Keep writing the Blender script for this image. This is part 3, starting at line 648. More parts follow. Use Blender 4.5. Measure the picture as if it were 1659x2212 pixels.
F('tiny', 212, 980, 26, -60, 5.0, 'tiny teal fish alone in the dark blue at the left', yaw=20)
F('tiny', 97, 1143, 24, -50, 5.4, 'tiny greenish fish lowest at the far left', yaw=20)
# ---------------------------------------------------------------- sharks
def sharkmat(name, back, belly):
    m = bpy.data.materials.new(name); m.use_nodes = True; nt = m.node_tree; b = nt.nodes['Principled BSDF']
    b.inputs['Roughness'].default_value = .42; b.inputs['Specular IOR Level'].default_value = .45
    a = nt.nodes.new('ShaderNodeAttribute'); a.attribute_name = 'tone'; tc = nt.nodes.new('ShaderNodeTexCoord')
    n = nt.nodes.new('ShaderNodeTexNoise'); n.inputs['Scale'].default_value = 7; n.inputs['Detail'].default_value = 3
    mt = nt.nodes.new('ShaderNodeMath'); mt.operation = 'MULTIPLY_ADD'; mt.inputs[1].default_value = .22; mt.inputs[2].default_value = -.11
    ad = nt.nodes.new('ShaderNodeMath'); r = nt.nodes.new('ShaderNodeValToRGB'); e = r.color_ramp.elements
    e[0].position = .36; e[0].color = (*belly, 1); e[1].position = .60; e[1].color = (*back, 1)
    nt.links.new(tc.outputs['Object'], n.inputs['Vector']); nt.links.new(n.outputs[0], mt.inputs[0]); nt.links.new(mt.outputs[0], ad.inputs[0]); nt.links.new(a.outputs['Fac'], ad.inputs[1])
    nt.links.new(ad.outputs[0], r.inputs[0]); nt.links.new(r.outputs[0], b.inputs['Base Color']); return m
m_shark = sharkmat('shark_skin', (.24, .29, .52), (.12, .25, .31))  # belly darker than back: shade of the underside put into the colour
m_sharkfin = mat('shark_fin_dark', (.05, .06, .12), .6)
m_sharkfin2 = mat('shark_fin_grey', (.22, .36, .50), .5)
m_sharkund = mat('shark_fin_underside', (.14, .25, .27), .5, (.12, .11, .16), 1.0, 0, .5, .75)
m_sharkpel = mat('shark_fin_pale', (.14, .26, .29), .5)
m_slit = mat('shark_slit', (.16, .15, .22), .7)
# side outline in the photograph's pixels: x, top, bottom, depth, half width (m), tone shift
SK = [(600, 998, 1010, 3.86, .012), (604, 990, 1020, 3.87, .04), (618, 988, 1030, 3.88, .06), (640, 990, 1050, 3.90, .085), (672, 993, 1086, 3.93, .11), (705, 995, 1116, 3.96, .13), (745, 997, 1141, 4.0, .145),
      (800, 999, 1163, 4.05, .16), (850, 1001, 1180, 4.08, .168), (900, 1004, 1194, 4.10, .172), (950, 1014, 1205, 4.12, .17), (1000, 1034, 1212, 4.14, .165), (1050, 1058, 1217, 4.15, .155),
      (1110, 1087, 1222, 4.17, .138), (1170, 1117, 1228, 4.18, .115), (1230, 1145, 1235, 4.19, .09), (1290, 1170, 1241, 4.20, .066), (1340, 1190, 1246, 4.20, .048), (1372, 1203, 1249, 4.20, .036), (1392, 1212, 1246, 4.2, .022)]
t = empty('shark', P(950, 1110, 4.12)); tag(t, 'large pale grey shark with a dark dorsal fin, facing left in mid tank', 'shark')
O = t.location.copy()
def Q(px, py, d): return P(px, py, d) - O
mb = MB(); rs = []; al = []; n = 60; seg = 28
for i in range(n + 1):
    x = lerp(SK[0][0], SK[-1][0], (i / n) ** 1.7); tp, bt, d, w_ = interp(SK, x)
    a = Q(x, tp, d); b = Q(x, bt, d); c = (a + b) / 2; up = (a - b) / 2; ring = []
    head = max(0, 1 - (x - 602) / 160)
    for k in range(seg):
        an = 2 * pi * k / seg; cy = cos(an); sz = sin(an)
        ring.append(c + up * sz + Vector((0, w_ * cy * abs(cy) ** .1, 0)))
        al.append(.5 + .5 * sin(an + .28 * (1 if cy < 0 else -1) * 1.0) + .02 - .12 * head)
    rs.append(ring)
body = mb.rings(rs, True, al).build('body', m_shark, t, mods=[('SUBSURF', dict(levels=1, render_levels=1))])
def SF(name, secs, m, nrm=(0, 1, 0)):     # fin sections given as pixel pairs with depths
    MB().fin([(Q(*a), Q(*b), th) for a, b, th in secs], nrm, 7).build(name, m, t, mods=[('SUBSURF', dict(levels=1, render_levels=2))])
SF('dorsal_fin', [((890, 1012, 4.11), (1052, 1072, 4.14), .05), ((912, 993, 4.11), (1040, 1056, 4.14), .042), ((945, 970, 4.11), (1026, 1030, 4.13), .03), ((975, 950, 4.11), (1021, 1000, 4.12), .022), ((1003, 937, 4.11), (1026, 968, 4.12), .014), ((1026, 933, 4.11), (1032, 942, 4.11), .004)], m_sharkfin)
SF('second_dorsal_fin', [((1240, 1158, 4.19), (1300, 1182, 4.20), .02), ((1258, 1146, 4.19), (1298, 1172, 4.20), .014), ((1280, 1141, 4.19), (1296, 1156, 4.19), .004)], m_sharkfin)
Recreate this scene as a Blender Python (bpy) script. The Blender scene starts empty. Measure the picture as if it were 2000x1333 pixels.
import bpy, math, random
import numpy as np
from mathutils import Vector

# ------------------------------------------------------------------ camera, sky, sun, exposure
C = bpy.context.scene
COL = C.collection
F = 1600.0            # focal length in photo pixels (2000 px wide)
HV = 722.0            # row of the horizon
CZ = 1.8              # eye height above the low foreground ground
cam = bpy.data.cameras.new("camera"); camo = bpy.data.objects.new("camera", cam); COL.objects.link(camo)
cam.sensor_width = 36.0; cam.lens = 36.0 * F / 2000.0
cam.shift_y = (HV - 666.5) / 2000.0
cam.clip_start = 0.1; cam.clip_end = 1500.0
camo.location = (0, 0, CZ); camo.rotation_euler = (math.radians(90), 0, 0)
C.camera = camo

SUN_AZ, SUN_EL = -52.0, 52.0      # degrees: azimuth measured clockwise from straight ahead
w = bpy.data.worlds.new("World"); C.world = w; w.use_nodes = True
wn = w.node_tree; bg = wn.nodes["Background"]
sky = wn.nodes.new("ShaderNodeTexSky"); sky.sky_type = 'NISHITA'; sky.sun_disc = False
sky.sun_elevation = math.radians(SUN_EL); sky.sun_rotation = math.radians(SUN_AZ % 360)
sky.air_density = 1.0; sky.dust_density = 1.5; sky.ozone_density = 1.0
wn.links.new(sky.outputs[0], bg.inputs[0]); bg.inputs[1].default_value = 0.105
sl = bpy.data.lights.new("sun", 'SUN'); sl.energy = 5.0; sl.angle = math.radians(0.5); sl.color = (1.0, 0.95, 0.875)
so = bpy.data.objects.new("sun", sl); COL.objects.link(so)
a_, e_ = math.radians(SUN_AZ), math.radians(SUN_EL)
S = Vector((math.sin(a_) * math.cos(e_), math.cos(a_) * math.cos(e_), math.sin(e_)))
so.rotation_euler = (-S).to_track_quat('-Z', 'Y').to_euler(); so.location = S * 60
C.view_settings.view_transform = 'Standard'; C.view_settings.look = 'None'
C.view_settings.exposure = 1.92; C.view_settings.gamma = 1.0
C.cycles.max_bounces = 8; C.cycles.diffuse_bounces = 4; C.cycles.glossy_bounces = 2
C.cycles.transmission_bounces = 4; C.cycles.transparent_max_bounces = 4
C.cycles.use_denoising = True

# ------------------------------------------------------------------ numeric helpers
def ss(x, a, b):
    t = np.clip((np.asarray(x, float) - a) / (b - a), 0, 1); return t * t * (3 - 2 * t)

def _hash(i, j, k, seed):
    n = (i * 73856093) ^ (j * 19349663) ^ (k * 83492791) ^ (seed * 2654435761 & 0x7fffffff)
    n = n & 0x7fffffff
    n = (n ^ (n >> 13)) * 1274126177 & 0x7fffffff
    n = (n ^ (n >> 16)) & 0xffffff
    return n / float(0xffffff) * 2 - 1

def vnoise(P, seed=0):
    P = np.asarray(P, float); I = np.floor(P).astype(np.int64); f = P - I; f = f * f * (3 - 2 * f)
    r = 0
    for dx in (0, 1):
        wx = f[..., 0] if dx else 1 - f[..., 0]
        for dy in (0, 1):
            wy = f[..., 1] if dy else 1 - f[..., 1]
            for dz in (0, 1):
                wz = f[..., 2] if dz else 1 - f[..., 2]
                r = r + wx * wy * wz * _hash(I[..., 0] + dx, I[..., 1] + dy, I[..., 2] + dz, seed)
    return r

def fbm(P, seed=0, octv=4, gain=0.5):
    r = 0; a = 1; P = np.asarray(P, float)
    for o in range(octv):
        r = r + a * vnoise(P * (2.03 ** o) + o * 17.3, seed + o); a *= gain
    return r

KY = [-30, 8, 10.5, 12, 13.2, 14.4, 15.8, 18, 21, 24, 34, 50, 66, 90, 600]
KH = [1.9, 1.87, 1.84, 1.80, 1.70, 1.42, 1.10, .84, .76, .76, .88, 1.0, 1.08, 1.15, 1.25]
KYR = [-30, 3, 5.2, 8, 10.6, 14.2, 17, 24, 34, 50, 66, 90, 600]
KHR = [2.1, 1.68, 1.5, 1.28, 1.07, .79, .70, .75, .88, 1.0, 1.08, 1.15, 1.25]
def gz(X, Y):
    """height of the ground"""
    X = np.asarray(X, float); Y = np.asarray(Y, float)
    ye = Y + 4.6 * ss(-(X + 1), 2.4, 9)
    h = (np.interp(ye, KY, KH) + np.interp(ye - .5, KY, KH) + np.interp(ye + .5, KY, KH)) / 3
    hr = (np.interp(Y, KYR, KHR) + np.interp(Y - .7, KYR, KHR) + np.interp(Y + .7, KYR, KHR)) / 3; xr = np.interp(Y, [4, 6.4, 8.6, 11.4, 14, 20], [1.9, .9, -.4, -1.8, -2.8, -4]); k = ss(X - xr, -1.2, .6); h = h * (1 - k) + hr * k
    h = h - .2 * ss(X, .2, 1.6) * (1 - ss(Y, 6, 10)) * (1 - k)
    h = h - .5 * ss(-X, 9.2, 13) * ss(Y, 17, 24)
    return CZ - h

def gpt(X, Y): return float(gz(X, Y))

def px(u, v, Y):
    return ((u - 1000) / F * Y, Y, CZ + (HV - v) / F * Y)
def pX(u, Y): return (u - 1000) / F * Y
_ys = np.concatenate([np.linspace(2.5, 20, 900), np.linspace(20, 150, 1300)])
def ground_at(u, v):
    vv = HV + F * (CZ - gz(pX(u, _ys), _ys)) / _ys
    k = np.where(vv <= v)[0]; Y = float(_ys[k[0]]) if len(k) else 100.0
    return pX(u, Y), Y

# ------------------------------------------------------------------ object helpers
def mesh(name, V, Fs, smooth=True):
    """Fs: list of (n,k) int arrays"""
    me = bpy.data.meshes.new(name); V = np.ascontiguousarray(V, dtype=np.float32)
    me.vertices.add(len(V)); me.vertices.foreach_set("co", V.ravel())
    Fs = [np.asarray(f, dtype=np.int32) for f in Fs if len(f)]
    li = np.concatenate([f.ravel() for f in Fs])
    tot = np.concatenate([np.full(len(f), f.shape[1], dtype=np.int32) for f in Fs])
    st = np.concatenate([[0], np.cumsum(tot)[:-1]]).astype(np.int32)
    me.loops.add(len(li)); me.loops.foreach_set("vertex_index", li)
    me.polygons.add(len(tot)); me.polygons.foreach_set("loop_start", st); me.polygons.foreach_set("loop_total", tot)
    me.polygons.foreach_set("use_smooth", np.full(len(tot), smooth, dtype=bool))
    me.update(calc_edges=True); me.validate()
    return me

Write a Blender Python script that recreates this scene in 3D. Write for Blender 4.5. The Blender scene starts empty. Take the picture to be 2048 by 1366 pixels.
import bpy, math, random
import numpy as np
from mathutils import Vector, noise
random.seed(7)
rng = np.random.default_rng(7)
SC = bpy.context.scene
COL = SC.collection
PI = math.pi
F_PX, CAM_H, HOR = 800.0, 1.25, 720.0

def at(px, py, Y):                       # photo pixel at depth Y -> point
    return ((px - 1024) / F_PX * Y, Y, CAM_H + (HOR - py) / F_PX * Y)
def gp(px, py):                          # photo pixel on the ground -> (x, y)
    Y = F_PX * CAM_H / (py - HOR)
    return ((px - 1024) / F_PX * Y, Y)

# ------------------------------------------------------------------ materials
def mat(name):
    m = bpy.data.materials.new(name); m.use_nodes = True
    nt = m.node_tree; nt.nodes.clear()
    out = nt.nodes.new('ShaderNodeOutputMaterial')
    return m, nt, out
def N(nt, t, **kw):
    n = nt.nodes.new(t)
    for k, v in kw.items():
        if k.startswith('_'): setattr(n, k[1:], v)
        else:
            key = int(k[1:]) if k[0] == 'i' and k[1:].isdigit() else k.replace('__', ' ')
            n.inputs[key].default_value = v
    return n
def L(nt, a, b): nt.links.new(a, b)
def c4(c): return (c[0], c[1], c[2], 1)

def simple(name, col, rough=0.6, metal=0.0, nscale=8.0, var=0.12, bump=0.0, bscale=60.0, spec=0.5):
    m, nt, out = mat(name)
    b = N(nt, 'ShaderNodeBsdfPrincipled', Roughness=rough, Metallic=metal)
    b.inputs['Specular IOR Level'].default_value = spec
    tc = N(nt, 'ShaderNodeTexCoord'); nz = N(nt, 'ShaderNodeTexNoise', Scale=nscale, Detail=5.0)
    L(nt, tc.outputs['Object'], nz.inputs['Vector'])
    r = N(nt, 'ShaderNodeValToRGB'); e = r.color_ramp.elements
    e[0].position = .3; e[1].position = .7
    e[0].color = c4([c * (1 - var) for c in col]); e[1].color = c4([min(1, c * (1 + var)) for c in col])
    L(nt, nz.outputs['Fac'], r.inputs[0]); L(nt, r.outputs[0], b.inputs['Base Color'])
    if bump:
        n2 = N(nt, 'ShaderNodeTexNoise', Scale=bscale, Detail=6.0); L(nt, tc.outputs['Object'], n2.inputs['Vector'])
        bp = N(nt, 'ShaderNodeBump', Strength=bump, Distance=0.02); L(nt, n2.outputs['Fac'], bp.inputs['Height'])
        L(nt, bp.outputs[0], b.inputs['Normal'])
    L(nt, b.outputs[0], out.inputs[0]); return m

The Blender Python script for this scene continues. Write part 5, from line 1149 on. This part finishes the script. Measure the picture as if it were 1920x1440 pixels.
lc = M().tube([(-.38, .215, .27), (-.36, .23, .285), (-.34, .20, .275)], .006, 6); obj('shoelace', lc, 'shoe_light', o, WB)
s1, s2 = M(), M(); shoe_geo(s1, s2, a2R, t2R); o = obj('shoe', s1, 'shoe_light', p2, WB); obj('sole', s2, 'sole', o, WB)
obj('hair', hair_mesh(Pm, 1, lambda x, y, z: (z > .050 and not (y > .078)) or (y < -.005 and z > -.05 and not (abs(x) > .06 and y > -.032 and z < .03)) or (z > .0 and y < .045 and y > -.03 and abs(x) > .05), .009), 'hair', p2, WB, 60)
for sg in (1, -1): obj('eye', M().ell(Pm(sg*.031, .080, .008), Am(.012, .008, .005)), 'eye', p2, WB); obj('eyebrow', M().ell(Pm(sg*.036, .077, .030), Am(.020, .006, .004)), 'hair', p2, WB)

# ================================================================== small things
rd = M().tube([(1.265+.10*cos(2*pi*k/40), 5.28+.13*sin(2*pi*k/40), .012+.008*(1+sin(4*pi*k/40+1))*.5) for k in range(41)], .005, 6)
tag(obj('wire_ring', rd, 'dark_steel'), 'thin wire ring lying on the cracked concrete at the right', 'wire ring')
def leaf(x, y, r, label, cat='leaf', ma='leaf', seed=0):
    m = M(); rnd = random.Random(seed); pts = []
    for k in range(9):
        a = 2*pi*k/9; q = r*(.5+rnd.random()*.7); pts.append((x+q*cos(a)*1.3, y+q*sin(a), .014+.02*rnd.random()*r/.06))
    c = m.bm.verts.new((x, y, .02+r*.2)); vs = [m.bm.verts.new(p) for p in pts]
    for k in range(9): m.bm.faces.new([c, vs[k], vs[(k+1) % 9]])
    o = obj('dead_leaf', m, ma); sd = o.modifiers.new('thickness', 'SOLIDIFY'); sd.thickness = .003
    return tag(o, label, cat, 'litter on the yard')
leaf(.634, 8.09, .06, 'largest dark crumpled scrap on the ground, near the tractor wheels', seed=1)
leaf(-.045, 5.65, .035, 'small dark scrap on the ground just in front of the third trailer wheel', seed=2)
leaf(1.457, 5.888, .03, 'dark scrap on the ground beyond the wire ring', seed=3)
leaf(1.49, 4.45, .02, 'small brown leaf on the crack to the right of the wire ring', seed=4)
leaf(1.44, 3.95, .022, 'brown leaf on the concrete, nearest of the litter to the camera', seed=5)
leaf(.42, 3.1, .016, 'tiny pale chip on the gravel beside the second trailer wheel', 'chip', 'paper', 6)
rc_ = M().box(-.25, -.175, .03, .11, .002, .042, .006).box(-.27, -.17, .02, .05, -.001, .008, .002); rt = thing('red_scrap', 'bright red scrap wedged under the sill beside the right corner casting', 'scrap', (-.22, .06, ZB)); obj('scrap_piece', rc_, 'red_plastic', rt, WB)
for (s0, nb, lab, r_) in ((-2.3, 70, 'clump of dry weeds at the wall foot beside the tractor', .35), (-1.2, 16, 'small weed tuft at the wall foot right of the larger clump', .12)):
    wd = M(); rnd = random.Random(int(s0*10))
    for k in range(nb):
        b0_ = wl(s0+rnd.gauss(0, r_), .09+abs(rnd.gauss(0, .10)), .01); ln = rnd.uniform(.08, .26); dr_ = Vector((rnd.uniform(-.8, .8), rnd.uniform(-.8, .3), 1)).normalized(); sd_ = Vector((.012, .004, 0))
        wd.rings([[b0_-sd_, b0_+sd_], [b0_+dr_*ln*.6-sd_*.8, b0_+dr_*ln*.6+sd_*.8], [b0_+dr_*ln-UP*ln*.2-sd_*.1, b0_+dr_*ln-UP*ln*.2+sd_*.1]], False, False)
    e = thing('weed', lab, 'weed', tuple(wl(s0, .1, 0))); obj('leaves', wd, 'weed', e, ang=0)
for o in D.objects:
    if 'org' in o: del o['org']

[Task to complete] Above are some lines. Repeat exactly, and only, those from the line that has "Recreate this scene" through the line that has "C.camera = camo".

[Response]
Recreate this scene as a Blender Python (bpy) script. The Blender scene starts empty. Measure the picture as if it were 2000x1333 pixels.
import bpy, math, random
import numpy as np
from mathutils import Vector

# ------------------------------------------------------------------ camera, sky, sun, exposure
C = bpy.context.scene
COL = C.collection
F = 1600.0            # focal length in photo pixels (2000 px wide)
HV = 722.0            # row of the horizon
CZ = 1.8              # eye height above the low foreground ground
cam = bpy.data.cameras.new("camera"); camo = bpy.data.objects.new("camera", cam); COL.objects.link(camo)
cam.sensor_width = 36.0; cam.lens = 36.0 * F / 2000.0
cam.shift_y = (HV - 666.5) / 2000.0
cam.clip_start = 0.1; cam.clip_end = 1500.0
camo.location = (0, 0, CZ); camo.rotation_euler = (math.radians(90), 0, 0)
C.camera = camo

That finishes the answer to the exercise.